Exercise description: Reproduce the listing below verbatim.

• • •

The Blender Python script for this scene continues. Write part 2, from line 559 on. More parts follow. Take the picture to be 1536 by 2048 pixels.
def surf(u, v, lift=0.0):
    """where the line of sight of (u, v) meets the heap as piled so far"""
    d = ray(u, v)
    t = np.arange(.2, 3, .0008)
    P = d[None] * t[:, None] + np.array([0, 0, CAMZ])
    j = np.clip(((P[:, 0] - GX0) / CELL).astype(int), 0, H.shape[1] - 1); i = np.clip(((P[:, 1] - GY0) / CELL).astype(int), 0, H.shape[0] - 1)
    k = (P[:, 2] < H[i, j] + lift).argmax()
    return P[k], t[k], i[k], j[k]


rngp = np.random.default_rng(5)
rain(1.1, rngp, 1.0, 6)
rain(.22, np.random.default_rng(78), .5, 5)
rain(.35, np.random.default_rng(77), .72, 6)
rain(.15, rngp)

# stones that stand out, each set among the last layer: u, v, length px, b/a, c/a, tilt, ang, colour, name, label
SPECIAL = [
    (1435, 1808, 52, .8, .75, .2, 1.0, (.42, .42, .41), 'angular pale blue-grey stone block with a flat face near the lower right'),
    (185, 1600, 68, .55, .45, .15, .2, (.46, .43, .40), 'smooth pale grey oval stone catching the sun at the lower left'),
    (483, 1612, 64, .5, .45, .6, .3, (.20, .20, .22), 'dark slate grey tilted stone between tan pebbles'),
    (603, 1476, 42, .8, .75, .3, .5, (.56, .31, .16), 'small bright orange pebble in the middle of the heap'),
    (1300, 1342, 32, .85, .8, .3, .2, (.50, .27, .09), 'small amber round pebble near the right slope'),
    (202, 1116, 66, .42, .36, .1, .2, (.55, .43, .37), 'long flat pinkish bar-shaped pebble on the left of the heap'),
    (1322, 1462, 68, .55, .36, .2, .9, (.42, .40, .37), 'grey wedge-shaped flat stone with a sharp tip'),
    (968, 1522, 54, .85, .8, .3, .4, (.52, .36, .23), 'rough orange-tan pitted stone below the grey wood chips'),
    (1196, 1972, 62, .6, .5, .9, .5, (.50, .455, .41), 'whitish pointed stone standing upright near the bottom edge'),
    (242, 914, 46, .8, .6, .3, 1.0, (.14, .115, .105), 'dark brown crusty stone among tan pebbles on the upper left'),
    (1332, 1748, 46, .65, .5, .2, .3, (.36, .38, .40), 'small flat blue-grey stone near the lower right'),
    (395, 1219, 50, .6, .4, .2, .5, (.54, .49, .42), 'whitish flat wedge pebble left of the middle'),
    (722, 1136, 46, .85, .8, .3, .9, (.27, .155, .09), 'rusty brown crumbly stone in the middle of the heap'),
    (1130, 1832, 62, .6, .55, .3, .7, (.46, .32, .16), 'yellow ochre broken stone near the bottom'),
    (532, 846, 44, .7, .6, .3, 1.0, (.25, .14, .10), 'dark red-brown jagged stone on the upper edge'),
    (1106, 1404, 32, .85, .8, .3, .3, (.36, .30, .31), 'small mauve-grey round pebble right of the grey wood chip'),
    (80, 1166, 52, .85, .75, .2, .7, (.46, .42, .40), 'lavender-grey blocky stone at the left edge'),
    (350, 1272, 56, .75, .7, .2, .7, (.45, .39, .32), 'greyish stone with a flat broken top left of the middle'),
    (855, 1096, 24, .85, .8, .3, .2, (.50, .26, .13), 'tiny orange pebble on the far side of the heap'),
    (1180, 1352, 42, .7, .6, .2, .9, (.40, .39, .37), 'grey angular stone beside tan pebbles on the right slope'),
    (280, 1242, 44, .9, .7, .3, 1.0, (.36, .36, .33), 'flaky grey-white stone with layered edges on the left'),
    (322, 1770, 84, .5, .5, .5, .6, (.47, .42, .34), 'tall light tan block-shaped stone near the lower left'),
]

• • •

Finished answer:
The Blender Python script for this scene continues. Write part 2, from line 559 on. More parts follow. Take the picture to be 1536 by 2048 pixels.
def surf(u, v, lift=0.0):
    """where the line of sight of (u, v) meets the heap as piled so far"""
    d = ray(u, v)
    t = np.arange(.2, 3, .0008)
    P = d[None] * t[:, None] + np.array([0, 0, CAMZ])
    j = np.clip(((P[:, 0] - GX0) / CELL).astype(int), 0, H.shape[1] - 1); i = np.clip(((P[:, 1] - GY0) / CELL).astype(int), 0, H.shape[0] - 1)
    k = (P[:, 2] < H[i, j] + lift).argmax()
    return P[k], t[k], i[k], j[k]


rngp = np.random.default_rng(5)
rain(1.1, rngp, 1.0, 6)
rain(.22, np.random.default_rng(78), .5, 5)
rain(.35, np.random.default_rng(77), .72, 6)
rain(.15, rngp)

# stones that stand out, each set among the last layer: u, v, length px, b/a, c/a, tilt, ang, colour, name, label
SPECIAL = [
    (1435, 1808, 52, .8, .75, .2, 1.0, (.42, .42, .41), 'angular pale blue-grey stone block with a flat face near the lower right'),
    (185, 1600, 68, .55, .45, .15, .2, (.46, .43, .40), 'smooth pale grey oval stone catching the sun at the lower left'),
    (483, 1612, 64, .5, .45, .6, .3, (.20, .20, .22), 'dark slate grey tilted stone between tan pebbles'),
    (603, 1476, 42, .8, .75, .3, .5, (.56, .31, .16), 'small bright orange pebble in the middle of the heap'),
    (1300, 1342, 32, .85, .8, .3, .2, (.50, .27, .09), 'small amber round pebble near the right slope'),
    (202, 1116, 66, .42, .36, .1, .2, (.55, .43, .37), 'long flat pinkish bar-shaped pebble on the left of the heap'),
    (1322, 1462, 68, .55, .36, .2, .9, (.42, .40, .37), 'grey wedge-shaped flat stone with a sharp tip'),
    (968, 1522, 54, .85, .8, .3, .4, (.52, .36, .23), 'rough orange-tan pitted stone below the grey wood chips'),
    (1196, 1972, 62, .6, .5, .9, .5, (.50, .455, .41), 'whitish pointed stone standing upright near the bottom edge'),
    (242, 914, 46, .8, .6, .3, 1.0, (.14, .115, .105), 'dark brown crusty stone among tan pebbles on the upper left'),
    (1332, 1748, 46, .65, .5, .2, .3, (.36, .38, .40), 'small flat blue-grey stone near the lower right'),
    (395, 1219, 50, .6, .4, .2, .5, (.54, .49, .42), 'whitish flat wedge pebble left of the middle'),
    (722, 1136, 46, .85, .8, .3, .9, (.27, .155, .09), 'rusty brown crumbly stone in the middle of the heap'),
    (1130, 1832, 62, .6, .55, .3, .7, (.46, .32, .16), 'yellow ochre broken stone near the bottom'),
    (532, 846, 44, .7, .6, .3, 1.0, (.25, .14, .10), 'dark red-brown jagged stone on the upper edge'),
    (1106, 1404, 32, .85, .8, .3, .3, (.36, .30, .31), 'small mauve-grey round pebble right of the grey wood chip'),
    (80, 1166, 52, .85, .75, .2, .7, (.46, .42, .40), 'lavender-grey blocky stone at the left edge'),
    (350, 1272, 56, .75, .7, .2, .7, (.45, .39, .32), 'greyish stone with a flat broken top left of the middle'),
    (855, 1096, 24, .85, .8, .3, .2, (.50, .26, .13), 'tiny orange pebble on the far side of the heap'),
    (1180, 1352, 42, .7, .6, .2, .9, (.40, .39, .37), 'grey angular stone beside tan pebbles on the right slope'),
    (280, 1242, 44, .9, .7, .3, 1.0, (.36, .36, .33), 'flaky grey-white stone with layered edges on the left'),
    (322, 1770, 84, .5, .5, .5, .6, (.47, .42, .34), 'tall light tan block-shaped stone near the lower left'),
]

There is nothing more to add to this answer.